- **Do this**:
Go through the records and show each line where the word "Blender" occurs.

- **Data to use**:
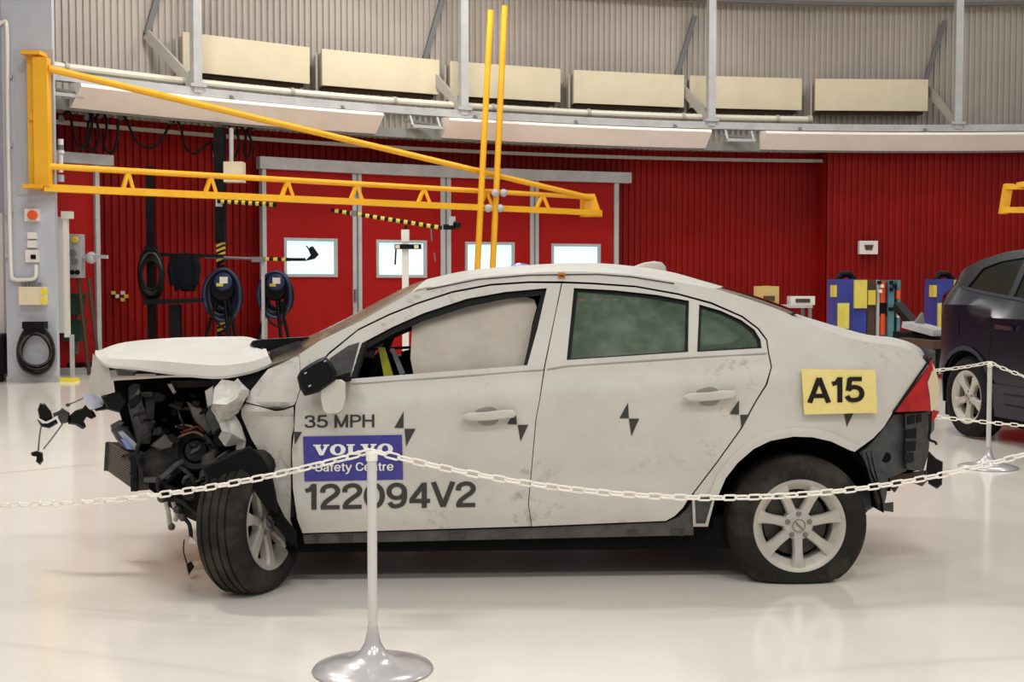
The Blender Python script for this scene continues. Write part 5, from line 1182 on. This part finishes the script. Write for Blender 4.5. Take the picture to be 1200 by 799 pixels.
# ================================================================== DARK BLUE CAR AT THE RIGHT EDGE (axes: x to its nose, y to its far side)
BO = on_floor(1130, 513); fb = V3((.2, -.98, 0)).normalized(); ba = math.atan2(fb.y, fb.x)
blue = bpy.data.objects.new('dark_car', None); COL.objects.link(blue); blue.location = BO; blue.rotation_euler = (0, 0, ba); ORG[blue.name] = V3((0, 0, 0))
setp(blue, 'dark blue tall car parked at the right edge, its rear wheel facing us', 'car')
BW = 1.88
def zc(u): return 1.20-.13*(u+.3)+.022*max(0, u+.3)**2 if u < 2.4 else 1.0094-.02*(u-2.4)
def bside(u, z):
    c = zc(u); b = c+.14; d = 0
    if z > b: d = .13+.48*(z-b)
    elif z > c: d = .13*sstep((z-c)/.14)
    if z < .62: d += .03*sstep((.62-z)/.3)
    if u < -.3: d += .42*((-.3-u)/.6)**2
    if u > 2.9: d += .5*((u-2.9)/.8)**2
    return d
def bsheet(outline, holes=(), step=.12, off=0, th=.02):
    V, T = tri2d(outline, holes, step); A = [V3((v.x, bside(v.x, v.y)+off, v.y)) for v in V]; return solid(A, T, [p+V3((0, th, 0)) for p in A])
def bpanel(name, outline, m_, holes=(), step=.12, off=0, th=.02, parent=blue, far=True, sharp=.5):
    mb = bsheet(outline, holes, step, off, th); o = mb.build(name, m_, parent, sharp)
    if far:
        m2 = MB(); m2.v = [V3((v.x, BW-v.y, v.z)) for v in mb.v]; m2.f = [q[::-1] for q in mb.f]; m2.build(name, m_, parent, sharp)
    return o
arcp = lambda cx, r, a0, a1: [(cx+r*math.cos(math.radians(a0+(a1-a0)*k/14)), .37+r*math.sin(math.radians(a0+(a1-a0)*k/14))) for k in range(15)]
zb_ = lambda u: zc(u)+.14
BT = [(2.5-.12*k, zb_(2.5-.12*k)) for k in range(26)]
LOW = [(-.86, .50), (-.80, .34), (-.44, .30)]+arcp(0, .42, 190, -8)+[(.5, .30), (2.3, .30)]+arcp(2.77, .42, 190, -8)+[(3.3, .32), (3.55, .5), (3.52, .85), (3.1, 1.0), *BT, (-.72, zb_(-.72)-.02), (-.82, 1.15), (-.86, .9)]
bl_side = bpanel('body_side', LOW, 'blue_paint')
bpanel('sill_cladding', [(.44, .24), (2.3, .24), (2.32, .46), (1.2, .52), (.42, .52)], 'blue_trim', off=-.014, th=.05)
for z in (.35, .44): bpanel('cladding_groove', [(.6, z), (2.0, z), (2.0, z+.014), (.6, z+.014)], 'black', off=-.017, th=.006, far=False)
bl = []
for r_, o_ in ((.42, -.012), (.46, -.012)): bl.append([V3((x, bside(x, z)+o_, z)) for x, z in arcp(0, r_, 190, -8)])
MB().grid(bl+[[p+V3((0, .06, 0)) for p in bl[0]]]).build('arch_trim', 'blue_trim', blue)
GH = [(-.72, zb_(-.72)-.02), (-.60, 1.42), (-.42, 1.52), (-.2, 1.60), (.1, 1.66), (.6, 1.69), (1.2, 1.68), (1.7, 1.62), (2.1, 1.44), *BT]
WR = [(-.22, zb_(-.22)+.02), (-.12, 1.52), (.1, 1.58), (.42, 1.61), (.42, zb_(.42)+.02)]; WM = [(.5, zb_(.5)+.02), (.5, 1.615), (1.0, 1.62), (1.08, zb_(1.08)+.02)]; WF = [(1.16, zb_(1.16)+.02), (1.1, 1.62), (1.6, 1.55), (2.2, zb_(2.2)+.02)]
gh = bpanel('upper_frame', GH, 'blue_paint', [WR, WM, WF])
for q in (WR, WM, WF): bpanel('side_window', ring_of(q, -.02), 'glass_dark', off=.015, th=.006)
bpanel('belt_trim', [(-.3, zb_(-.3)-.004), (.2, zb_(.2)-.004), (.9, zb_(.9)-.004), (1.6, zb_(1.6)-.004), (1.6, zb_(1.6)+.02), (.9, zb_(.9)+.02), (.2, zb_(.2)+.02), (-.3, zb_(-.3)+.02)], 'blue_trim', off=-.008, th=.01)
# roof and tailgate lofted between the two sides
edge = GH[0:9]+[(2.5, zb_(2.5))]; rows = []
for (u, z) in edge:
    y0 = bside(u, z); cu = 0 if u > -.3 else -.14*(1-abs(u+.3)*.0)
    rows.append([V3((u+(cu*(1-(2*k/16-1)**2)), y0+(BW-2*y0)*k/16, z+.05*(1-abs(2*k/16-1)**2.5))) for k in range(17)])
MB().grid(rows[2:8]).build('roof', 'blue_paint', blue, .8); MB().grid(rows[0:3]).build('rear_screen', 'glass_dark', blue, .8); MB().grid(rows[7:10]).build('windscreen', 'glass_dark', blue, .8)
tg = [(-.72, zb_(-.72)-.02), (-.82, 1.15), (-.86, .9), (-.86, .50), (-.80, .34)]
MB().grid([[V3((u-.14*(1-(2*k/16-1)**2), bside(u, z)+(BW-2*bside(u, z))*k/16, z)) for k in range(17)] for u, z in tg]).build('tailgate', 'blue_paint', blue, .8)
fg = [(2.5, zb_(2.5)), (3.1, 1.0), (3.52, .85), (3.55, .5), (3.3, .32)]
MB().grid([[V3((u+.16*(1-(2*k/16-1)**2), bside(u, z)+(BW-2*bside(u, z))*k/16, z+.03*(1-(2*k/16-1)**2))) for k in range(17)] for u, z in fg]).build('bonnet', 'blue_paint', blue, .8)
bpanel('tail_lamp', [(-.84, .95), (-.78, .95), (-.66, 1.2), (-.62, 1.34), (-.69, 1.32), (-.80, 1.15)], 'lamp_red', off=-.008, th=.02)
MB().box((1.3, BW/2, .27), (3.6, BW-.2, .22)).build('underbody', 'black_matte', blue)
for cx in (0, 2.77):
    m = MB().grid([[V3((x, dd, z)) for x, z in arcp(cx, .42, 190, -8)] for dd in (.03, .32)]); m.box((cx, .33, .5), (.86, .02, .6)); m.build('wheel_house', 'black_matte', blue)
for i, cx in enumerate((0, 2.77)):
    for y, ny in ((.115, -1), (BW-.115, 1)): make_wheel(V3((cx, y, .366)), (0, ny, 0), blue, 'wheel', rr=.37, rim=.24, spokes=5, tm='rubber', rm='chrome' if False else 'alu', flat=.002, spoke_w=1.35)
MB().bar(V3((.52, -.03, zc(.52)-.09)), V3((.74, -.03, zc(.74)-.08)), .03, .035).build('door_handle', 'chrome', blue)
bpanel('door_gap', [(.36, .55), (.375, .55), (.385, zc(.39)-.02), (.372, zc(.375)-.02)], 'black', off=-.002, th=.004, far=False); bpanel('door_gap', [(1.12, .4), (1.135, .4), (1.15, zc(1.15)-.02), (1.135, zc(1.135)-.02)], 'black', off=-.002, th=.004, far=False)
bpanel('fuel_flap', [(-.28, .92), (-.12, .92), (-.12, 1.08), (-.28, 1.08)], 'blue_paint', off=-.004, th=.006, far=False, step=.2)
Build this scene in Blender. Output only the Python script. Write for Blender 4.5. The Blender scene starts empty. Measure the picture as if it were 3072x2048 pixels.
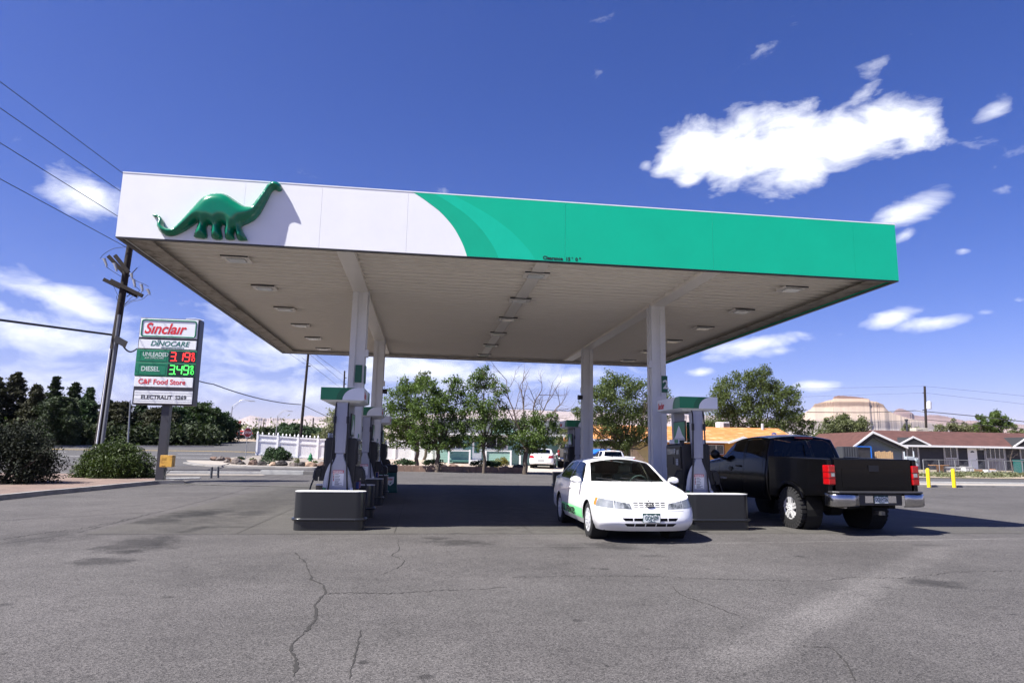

- **Output**:
The Blender Python script for this scene continues. Write part 5, from line 1182 on. This part finishes the script. Write for Blender 4.5. Take the picture to be 1200 by 799 pixels.
Build this scene in Blender. Output only the Python script. Write for Blender 4.5. The Blender scene starts empty. Measure the picture as if it were 3072x2048 pixels.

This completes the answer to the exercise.